KADIN MEMNUNSA... Aradaki tek fark özgür dünya!... Didim'in bir koyunda aynı manzaranın bir başka boyutunu görünce inanamadım. Kara çarşaflı bir kadın, elinde havlu, haşema ile denizde yüzen yani yaşamın tadını çıkaran erkeğini bekliyor. Güneşin o yakan sıcağında çarşafın içindeki kadın havlu ile erkeğini yani eşini, kocasını kuruluyor.

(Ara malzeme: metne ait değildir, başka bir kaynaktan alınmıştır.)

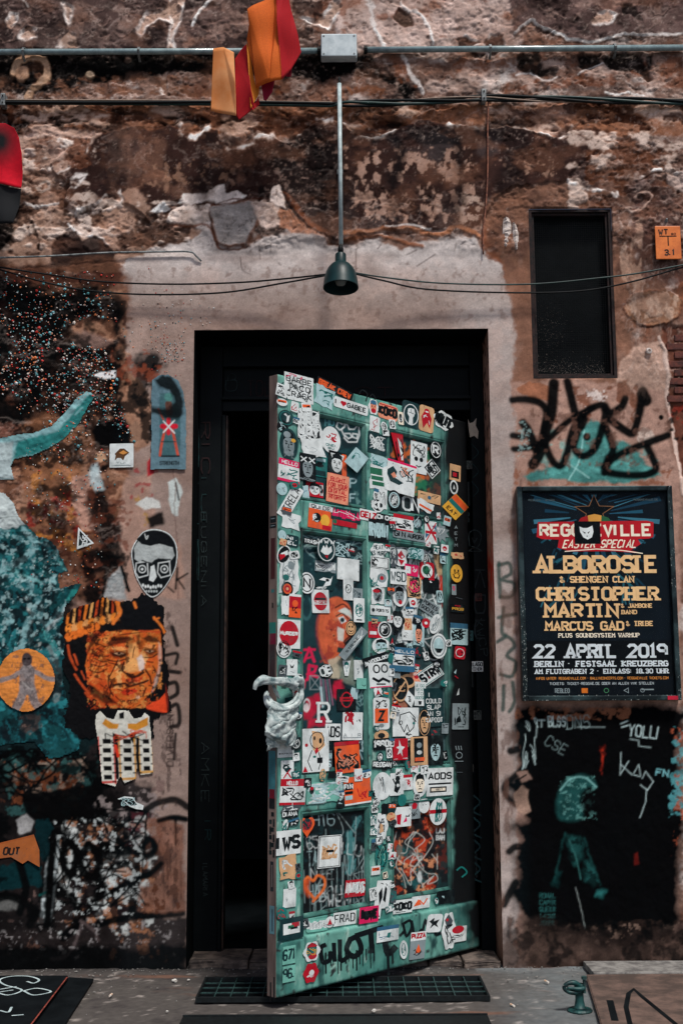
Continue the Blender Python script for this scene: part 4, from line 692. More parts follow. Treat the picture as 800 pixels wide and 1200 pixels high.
V1, F1 = gline('e', [(79, 1145), (34, 1204)], .005, .0312, None, None, O_, False); link('edging', mesh('edging', V1, F1), M_red, lid)
M_white = pm('white paint', (196, 214, 216), .7, c2=(150, 170, 172), sc_=40)
for i_, pts in enumerate(([(-6, 1162), (10, 1166), (26, 1160), (6, 1154), (0, 1148), (14, 1144), (34, 1144), (46, 1148), (40, 1152), (32, 1150)], [(-4, 1160), (20, 1156)], [(-4, 1163), (16, 1160)], [(28, 1161), (44, 1158), (60, 1162), (40, 1166), (28, 1161)], [(0, 1184), (10, 1186), (14, 1180)], [(14, 1190), (28, 1189)])):
    v, f = gline('m', pts, .008, .0309+.0001*i_, None, None, O_); link('painted_mark', mesh('painted_mark', v, f), M_white, lid)
s0, s1, s2, s3 = gr(686, 1142, .02), gr(900, 1138, .02), gr(900, 1215, .02), gr(708, 1215, .02)
sb = empty('painted_slab', (float(s0[0]), float(s0[1]), 0), 'low tan slab with a black sprayed zigzag, on the pavement at the right', 'slab')
M_slab = pm('tan painted slab', (106, 86, 77), .9, c2=(70, 58, 52), sc_=10, bump=.3, det=12)
bm = bmesh.new(); prism(bm, [s3[:2], s2[:2], s1[:2], s0[:2]], .004, .020, s0); bmesh.ops.bevel(bm, geom=bm.edges[:], offset=.003, segments=2, affect='EDGES'); bobj('top_slab', bm, M_slab, sb)
for pts, wd in (([(738, 1202), (733, 1180), (736, 1164), (742, 1159), (752, 1168), (796, 1204)], .016), ([(714, 1172), (720, 1196)], .022)):
    v, f = gline('m', pts, wd, .0208, None, None, s0, False); link('sprayed_line', mesh('sprayed_line', v, f), M_black, sb)
M_pale = pm('pale kerb stone', (134, 132, 128), .9, c2=(92, 90, 88), sc_=25, bump=.5)
t0, t1 = gr(686, 1138, 0), gr(860, 1136, 0)
kb = bx('kerb_stone', M_pale, None, t0[0], float(s0[1])+.004, .004, t1[0]+.3, -.012, .026, bev=.004); tag(kb, 'pale stone strip at the wall foot behind the tan slab', 'kerb')
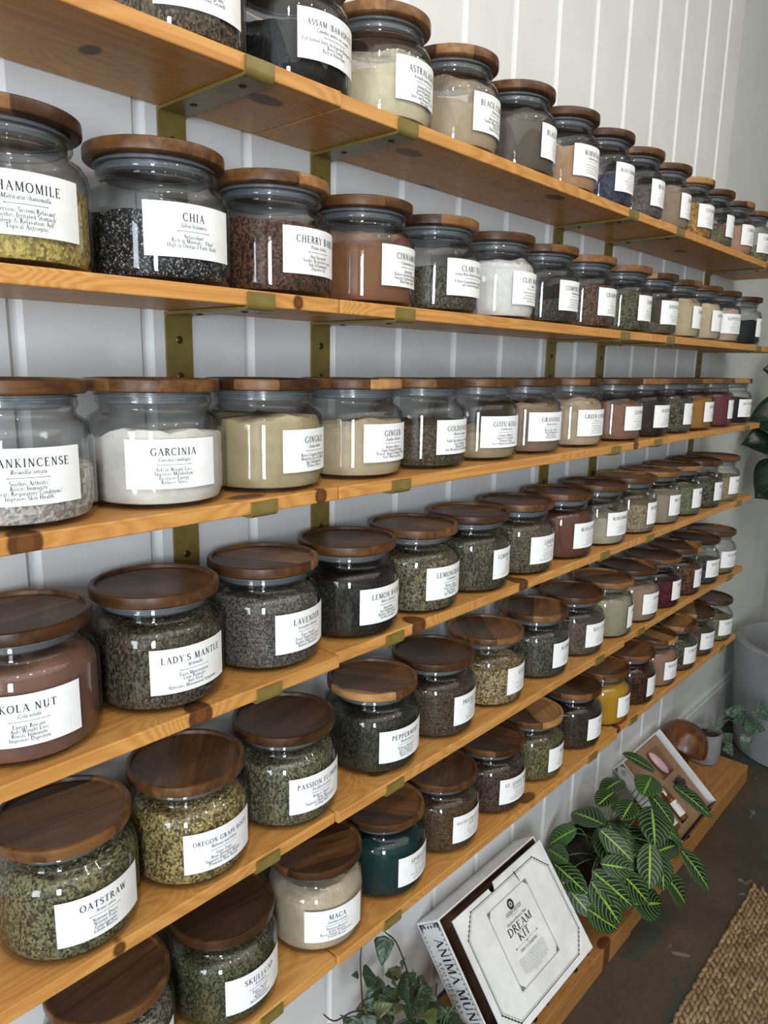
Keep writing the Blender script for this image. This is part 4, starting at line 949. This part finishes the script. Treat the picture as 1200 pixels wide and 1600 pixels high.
def bottle(s, tb, ln, r, lab, white=True):
    """small dropper bottle lying up the slope of the insert"""
    nb = Vector((0, U2.z, -U2.y)); X1 = Vector((1, 0, 0)); c0 = f2(s, tb, 0.020)
    e = empty('dropper_bottle', c0); tag(e, lab, 'bottle')
    mp = lambda p: c0 + X1 * p[0] - nb * p[1] + U2 * p[2]
    def part(name, prof, mat, inkf=None, mats=None):
        t = MB(); t.lathe([(q_ * 1.0, z) for q_, z in prof], 24, capb=True, capt=True)
        b = MB(); b.add([mp(v) for v in t.v], t.f)
        if inkf: inkf(b)
        rel(b.build(name, mats or mat, smooth=True), e)
    part('bottle_glass', [(r * .9, 0), (r, .003), (r, ln * .62), (r * .85, ln * .68), (r * .42, ln * .74), (r * .42, ln * .78)], M_OIL)
    part('cap', [(r * .5, ln * .78), (r * .5, ln * .88), (r * .42, ln * .89)], M_GOLD)
    part('dropper_bulb', [(r * .36, ln * .89), (r * .34, ln * .97), (r * .2, ln)], M_DROP)
    def inkf(b):
        k = Ink(); k.ring(0, ln * .46, .003, .0045, 14)
        rr = random.Random(1)
        for i in range(4): k.squiggle(0, ln * (.36 - .06 * i), r * 1.0, .0022, rr)
        Rr = r + .0008; k.into(b, lambda u, v: mp((Rr * sin(u / r), Rr * cos(u / r), v)), 1)
    t = MB(); n = 12; Rr = r + .0004
    vs = []; fs = []
    for i in range(n + 1):
        a = -1.35 + 2.7 * i / n
        vs += [mp((Rr * sin(a), Rr * cos(a), ln * .12)), mp((Rr * sin(a), Rr * cos(a), ln * .56))]
        if i: fs.append((2 * i - 2, 2 * i, 2 * i + 1, 2 * i - 1))
    t.add(vs, fs, 0); inkf(t); rel(t.build('paper_label', [M_PAPER, M_INK]), e)
bottle(-0.198, 0.036, 0.112, 0.0175, 'amber dropper bottle with gold cap and white label in the open kit box')
bottle(-0.266, 0.034, 0.108, 0.0165, 'second amber bottle in the open kit box, half hidden by leaves')

# ------------------------------------------------------------------ wooden mushroom, small pot, large planter
def mush_mat():
    m, nt, out = new_mat('carved_wood'); g = NT(nt)
    f = g.noise(g.coords((14, 14, 3)), 2.2, 4, 0.6, 1.2)
    c = g.ramp(f, [(0.25, (0.035, 0.011, 0.004)), (0.5, (0.10, 0.034, 0.010)), (0.75, (0.21, 0.08, 0.022))])
    g.bsdf(out, c, 0.3, None, 0, 0.5); return m
M_MUSH = mush_mat()
mu = empty('wooden_mushroom', (2.452, -0.086, BZ)); tag(mu, 'carved brown wooden mushroom beside the small grey pot on the bench', 'mushroom')
b = MB(); b.lathe([(0.032, 0), (0.034, 0.004), (0.027, 0.03), (0.022, 0.08), (0.024, 0.165), (0.03, 0.180)], 28, capb=True, capt=True)
child('stem', b.mesh('stem', M_MUSH, True), mu)
b = MB(); b.lathe([(0.002, 0.004), (0.045, -0.002), (0.072, -0.012), (0.082, -0.014), (0.0885, -0.007), (0.0885, 0.004), (0.083, 0.028), (0.071, 0.052), (0.053, 0.070), (0.03, 0.081), (0.012, 0.0845), (0.001, 0.085)], 44)
cp = child('cap', b.mesh('cap', M_MUSH, True), mu, (-0.020, 0.0, 0.172)); cp.scale = (1.02, 1.02, 1.02); cp.rotation_euler = (math.radians(14), math.radians(20), 0)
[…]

O adamın rahatlamanın keyfi içinde derin bir oh çektiğini duyunca soruyorum; Peki o kadın o denizin güzelliğinin farkına ne zaman varacak? Biliyorum karşı soru şu: Kadın memnunsa sorun nerede? İşte ben de o zaman İstanbul-Zürih hattında yaşadığım o fotoğrafı anlatıyorum. Konuya burada nokta koyalım. Didim koyunda gördüklerimi anlatayım; Siz tutucu deyin, ben muhafazakar diyeyim. Öyle bir otel işte. Sahile bakıyorum haşema ile denizin tadını çıkaran, hatta sulu şakalar yapan erkekler. Öte yandan vücudunun her yerini örten başta türban vücutta ise eşofman gibi ama vücudun hatlarını belli etmeyen bir giysi ile yüzen sessiz kadınlar. Başka otellerden gelen bikinili genç kızlar düzeni bozuyor. Onların erkek arkadaşları ile yüzmeleri tam bir koalisyon yaratıyor. Hani Başbakanımıza türban sorulunca ne demişti? 'Dekolte ne oluyor' demişti ya... Diyeceğim şu; türban ile dekolte yan yana... Önceleri biraz karşı çıkan olmuş. Sonrasında ise herkes kendi dünyasını yaşar olmuş. Sorun da yok. Çünkü;
ABDEST ALMALI MI? Sorun olmasını istemeyenler haremlikselamlık metotlarını uyguluyorlar. Özellikle kadınların yüzme havuzunu görebilmek için kuş olup uçmak gerekir. Kadınlar havuzuna giden bir genç kızın anlattıklarına göre şu dekolte denilen şeyin kralı o havuzda var. Hem de sınır tanımayan cüretlikle! Elbette sosyal yaşam da var: Geceleri ilahiler... Özel olarak getirilen şarkıcılara eşlik etmeler... (Mesela 'Çile bülbülüm çile' şarkısı en popüler olanı. Bu şarkının 'Allah' bölümü defalarca tekrarlanıyor...) O dünyanın insanları öyle yaşıyor. Bu dünyanın insanı da böyle. Efendim bu güzelim koyda yüzenler arasında şu günlerde çok ciddi bir sorun. Birileri diyor ki; - Denizde yüzüyoruz, çıkınca duş alıyoruz. Abdest almaya gerek yok. Öbür grup ise deniz tuzlu olmaz. Duş yapmakla da olmaz diyormuş. Bu konuyu Yaşar Nuri hocaya soracaktım vazgeçtim. Çünkü o siyasi. Yorumu farklı olur. Ama ilk gördüğüm yerde Zekeriya Beyaz hocama soracağım: Denizde yüzdüm. Duşumu da aldım. Tertemiz olmuşken bir de abdest almama gerek var mı? Zekeriya hocamın cevabını da yazacağım ve Didim koyunun o muhafazakar insanlarını aydınlatacağım. Bu iyilikde benden olsun efendim!